++++ Data block ++++

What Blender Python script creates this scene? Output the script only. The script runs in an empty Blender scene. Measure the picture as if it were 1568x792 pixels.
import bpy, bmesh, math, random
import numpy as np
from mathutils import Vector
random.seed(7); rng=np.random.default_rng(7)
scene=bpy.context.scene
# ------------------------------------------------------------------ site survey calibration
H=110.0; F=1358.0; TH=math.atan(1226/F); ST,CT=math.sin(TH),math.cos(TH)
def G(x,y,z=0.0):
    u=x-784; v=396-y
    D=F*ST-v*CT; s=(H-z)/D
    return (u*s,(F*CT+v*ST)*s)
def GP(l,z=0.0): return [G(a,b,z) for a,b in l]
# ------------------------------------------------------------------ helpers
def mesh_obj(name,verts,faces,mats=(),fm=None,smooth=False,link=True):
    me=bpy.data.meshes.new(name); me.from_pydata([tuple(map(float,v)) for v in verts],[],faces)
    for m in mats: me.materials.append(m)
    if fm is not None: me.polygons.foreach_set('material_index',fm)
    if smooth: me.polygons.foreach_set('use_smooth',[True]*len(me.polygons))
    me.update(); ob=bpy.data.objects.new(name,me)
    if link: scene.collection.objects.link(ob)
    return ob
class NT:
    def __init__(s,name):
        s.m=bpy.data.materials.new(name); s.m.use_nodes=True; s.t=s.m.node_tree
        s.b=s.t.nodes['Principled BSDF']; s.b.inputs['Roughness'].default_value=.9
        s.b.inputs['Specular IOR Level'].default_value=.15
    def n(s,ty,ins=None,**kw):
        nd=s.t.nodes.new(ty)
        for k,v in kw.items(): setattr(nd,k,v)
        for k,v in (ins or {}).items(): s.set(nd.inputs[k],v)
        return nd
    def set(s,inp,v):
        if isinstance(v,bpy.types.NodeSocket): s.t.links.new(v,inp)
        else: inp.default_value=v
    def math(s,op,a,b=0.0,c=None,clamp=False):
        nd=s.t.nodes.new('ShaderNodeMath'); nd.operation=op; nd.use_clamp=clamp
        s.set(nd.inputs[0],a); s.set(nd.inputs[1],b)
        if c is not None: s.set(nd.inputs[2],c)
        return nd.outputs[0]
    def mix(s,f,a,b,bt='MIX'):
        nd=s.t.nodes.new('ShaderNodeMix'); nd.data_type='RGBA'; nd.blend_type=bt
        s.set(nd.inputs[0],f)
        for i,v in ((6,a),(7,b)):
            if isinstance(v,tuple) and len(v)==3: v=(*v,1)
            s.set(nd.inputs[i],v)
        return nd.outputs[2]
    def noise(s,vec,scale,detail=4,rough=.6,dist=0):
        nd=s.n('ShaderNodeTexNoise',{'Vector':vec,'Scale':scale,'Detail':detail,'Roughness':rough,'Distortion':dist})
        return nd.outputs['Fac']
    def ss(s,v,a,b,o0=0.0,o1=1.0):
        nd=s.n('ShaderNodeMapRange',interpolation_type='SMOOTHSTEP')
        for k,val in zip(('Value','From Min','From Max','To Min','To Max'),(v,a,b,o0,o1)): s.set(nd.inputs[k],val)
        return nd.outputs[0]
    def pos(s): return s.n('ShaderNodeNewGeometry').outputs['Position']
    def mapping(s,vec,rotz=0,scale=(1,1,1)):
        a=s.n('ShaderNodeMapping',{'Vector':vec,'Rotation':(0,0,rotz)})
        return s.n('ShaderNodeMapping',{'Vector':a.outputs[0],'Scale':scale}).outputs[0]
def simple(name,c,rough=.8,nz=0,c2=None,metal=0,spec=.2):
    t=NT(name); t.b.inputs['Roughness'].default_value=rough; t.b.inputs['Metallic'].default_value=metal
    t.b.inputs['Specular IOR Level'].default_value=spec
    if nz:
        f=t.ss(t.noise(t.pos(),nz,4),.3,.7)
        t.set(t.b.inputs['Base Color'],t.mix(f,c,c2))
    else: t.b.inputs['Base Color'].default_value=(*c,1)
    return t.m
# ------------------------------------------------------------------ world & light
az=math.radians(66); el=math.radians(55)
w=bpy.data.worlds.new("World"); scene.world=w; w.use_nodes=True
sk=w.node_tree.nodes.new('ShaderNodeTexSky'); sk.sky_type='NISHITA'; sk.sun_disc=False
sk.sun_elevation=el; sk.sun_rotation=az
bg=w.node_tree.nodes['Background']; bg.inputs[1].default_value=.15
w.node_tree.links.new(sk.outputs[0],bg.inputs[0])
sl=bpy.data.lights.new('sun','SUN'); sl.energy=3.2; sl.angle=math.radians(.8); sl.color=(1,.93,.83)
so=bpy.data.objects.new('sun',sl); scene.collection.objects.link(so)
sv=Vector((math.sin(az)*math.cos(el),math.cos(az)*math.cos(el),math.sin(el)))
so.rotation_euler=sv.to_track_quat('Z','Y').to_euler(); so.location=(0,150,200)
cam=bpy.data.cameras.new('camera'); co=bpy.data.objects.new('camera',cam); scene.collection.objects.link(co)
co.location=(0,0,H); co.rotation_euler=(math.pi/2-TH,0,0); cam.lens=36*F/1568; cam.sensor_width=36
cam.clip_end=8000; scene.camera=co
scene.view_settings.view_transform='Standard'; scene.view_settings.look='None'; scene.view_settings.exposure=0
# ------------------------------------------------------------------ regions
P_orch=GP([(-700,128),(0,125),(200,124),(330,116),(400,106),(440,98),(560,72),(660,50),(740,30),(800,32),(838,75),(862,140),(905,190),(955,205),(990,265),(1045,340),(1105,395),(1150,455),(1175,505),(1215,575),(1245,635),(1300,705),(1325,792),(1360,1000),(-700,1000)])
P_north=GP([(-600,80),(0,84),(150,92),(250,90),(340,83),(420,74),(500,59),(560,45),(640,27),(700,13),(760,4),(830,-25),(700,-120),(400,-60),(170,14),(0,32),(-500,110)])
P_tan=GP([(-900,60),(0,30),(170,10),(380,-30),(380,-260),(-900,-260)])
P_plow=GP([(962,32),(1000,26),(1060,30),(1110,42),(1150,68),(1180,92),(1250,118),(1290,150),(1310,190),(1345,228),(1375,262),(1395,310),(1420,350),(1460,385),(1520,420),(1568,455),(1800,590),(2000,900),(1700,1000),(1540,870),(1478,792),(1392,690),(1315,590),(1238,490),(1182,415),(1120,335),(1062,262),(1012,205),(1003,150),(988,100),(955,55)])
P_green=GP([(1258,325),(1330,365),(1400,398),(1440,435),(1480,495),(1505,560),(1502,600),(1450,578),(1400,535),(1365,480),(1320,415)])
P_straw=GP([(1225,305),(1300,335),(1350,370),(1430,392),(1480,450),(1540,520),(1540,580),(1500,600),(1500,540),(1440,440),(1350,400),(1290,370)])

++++

Retype the material in full, character for character.

What Blender Python script creates this scene? Output the script only. The script runs in an empty Blender scene. Measure the picture as if it were 1568x792 pixels.
import bpy, bmesh, math, random
import numpy as np
from mathutils import Vector
random.seed(7); rng=np.random.default_rng(7)
scene=bpy.context.scene
# ------------------------------------------------------------------ site survey calibration
H=110.0; F=1358.0; TH=math.atan(1226/F); ST,CT=math.sin(TH),math.cos(TH)
def G(x,y,z=0.0):
    u=x-784; v=396-y
    D=F*ST-v*CT; s=(H-z)/D
    return (u*s,(F*CT+v*ST)*s)
def GP(l,z=0.0): return [G(a,b,z) for a,b in l]
# ------------------------------------------------------------------ helpers
def mesh_obj(name,verts,faces,mats=(),fm=None,smooth=False,link=True):
    me=bpy.data.meshes.new(name); me.from_pydata([tuple(map(float,v)) for v in verts],[],faces)
    for m in mats: me.materials.append(m)
    if fm is not None: me.polygons.foreach_set('material_index',fm)
    if smooth: me.polygons.foreach_set('use_smooth',[True]*len(me.polygons))
    me.update(); ob=bpy.data.objects.new(name,me)
    if link: scene.collection.objects.link(ob)
    return ob
class NT:
    def __init__(s,name):
        s.m=bpy.data.materials.new(name); s.m.use_nodes=True; s.t=s.m.node_tree
        s.b=s.t.nodes['Principled BSDF']; s.b.inputs['Roughness'].default_value=.9
        s.b.inputs['Specular IOR Level'].default_value=.15
    def n(s,ty,ins=None,**kw):
        nd=s.t.nodes.new(ty)
        for k,v in kw.items(): setattr(nd,k,v)
        for k,v in (ins or {}).items(): s.set(nd.inputs[k],v)
        return nd
    def set(s,inp,v):
        if isinstance(v,bpy.types.NodeSocket): s.t.links.new(v,inp)
        else: inp.default_value=v
    def math(s,op,a,b=0.0,c=None,clamp=False):
        nd=s.t.nodes.new('ShaderNodeMath'); nd.operation=op; nd.use_clamp=clamp
        s.set(nd.inputs[0],a); s.set(nd.inputs[1],b)
        if c is not None: s.set(nd.inputs[2],c)
        return nd.outputs[0]
    def mix(s,f,a,b,bt='MIX'):
        nd=s.t.nodes.new('ShaderNodeMix'); nd.data_type='RGBA'; nd.blend_type=bt
        s.set(nd.inputs[0],f)
        for i,v in ((6,a),(7,b)):
            if isinstance(v,tuple) and len(v)==3: v=(*v,1)
            s.set(nd.inputs[i],v)
        return nd.outputs[2]
    def noise(s,vec,scale,detail=4,rough=.6,dist=0):
        nd=s.n('ShaderNodeTexNoise',{'Vector':vec,'Scale':scale,'Detail':detail,'Roughness':rough,'Distortion':dist})
        return nd.outputs['Fac']
    def ss(s,v,a,b,o0=0.0,o1=1.0):
        nd=s.n('ShaderNodeMapRange',interpolation_type='SMOOTHSTEP')
        for k,val in zip(('Value','From Min','From Max','To Min','To Max'),(v,a,b,o0,o1)): s.set(nd.inputs[k],val)
        return nd.outputs[0]
    def pos(s): return s.n('ShaderNodeNewGeometry').outputs['Position']
    def mapping(s,vec,rotz=0,scale=(1,1,1)):
        a=s.n('ShaderNodeMapping',{'Vector':vec,'Rotation':(0,0,rotz)})
        return s.n('ShaderNodeMapping',{'Vector':a.outputs[0],'Scale':scale}).outputs[0]
def simple(name,c,rough=.8,nz=0,c2=None,metal=0,spec=.2):
    t=NT(name); t.b.inputs['Roughness'].default_value=rough; t.b.inputs['Metallic'].default_value=metal
    t.b.inputs['Specular IOR Level'].default_value=spec
    if nz:
        f=t.ss(t.noise(t.pos(),nz,4),.3,.7)
        t.set(t.b.inputs['Base Color'],t.mix(f,c,c2))
    else: t.b.inputs['Base Color'].default_value=(*c,1)
    return t.m
# ------------------------------------------------------------------ world & light
az=math.radians(66); el=math.radians(55)
w=bpy.data.worlds.new("World"); scene.world=w; w.use_nodes=True
sk=w.node_tree.nodes.new('ShaderNodeTexSky'); sk.sky_type='NISHITA'; sk.sun_disc=False
sk.sun_elevation=el; sk.sun_rotation=az
bg=w.node_tree.nodes['Background']; bg.inputs[1].default_value=.15
w.node_tree.links.new(sk.outputs[0],bg.inputs[0])
sl=bpy.data.lights.new('sun','SUN'); sl.energy=3.2; sl.angle=math.radians(.8); sl.color=(1,.93,.83)
so=bpy.data.objects.new('sun',sl); scene.collection.objects.link(so)
sv=Vector((math.sin(az)*math.cos(el),math.cos(az)*math.cos(el),math.sin(el)))
so.rotation_euler=sv.to_track_quat('Z','Y').to_euler(); so.location=(0,150,200)
cam=bpy.data.cameras.new('camera'); co=bpy.data.objects.new('camera',cam); scene.collection.objects.link(co)
co.location=(0,0,H); co.rotation_euler=(math.pi/2-TH,0,0); cam.lens=36*F/1568; cam.sensor_width=36
cam.clip_end=8000; scene.camera=co
scene.view_settings.view_transform='Standard'; scene.view_settings.look='None'; scene.view_settings.exposure=0
# ------------------------------------------------------------------ regions
P_orch=GP([(-700,128),(0,125),(200,124),(330,116),(400,106),(440,98),(560,72),(660,50),(740,30),(800,32),(838,75),(862,140),(905,190),(955,205),(990,265),(1045,340),(1105,395),(1150,455),(1175,505),(1215,575),(1245,635),(1300,705),(1325,792),(1360,1000),(-700,1000)])
P_north=GP([(-600,80),(0,84),(150,92),(250,90),(340,83),(420,74),(500,59),(560,45),(640,27),(700,13),(760,4),(830,-25),(700,-120),(400,-60),(170,14),(0,32),(-500,110)])
P_tan=GP([(-900,60),(0,30),(170,10),(380,-30),(380,-260),(-900,-260)])
P_plow=GP([(962,32),(1000,26),(1060,30),(1110,42),(1150,68),(1180,92),(1250,118),(1290,150),(1310,190),(1345,228),(1375,262),(1395,310),(1420,350),(1460,385),(1520,420),(1568,455),(1800,590),(2000,900),(1700,1000),(1540,870),(1478,792),(1392,690),(1315,590),(1238,490),(1182,415),(1120,335),(1062,262),(1012,205),(1003,150),(988,100),(955,55)])
P_green=GP([(1258,325),(1330,365),(1400,398),(1440,435),(1480,495),(1505,560),(1502,600),(1450,578),(1400,535),(1365,480),(1320,415)])
P_straw=GP([(1225,305),(1300,335),(1350,370),(1430,392),(1480,450),(1540,520),(1540,580),(1500,600),(1500,540),(1440,440),(1350,400),(1290,370)])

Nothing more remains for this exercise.